戸建住宅の大手企業が、低層賃貸住宅分野に対する新たな提案を活発化させている。
相続税の税率アップを控え、有利な資産運用先としての賃貸住宅経営が、資産家層に注目されつつあるためだ。縮小する新築市場を前提にしながらも、戸建ての注文住宅で培ったノウハウを生かし、個性的なプランや差別化によりターゲット層を絞り込むことで、一般的な賃貸住宅の汎用性に飽き足らなくなった層を取り込もうとする動きが出てきた。「高齢者」や「女性単身者」、「子育て」といったキーワードもみえる。
賃貸住宅が注目を集めている、大きな要因の一つが相続税だ。
相続税で賃貸住宅に注目集まる
2015年1月1日施行の改正相続税法により、納税対象者が大幅に増えるということ。基礎控除額として、これまで5千万円+法定相続人(配偶者や子ども)1人あたり1千万円が無税だったが、施行後は3千万円+法定相続人1人あたり600万円に減額される。
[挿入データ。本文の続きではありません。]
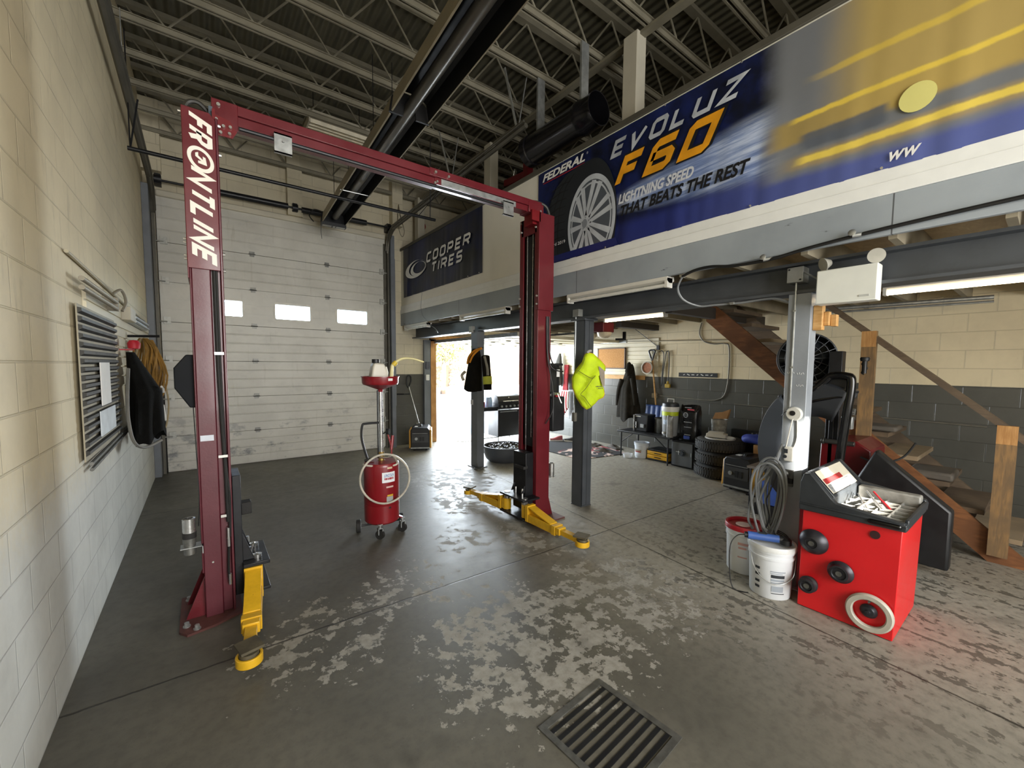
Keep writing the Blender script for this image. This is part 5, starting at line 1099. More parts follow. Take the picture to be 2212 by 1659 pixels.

単純計算で相続人が妻と子ども2人の場合、従来は遺産総額が8千万円までは無税だったのに対し、改正後は4800万円を超えた額に対し課税されることになる。
これに対する一つの回答が賃貸併用住宅といえるだろう。まずは所得税の軽減。賃貸併用住宅の賃貸部分に相当するローンの利息、建物の固定資産税、賃貸の募集にかかった費用、修繕費用、建物・設備の減価償却費などは必要経費とすることができる。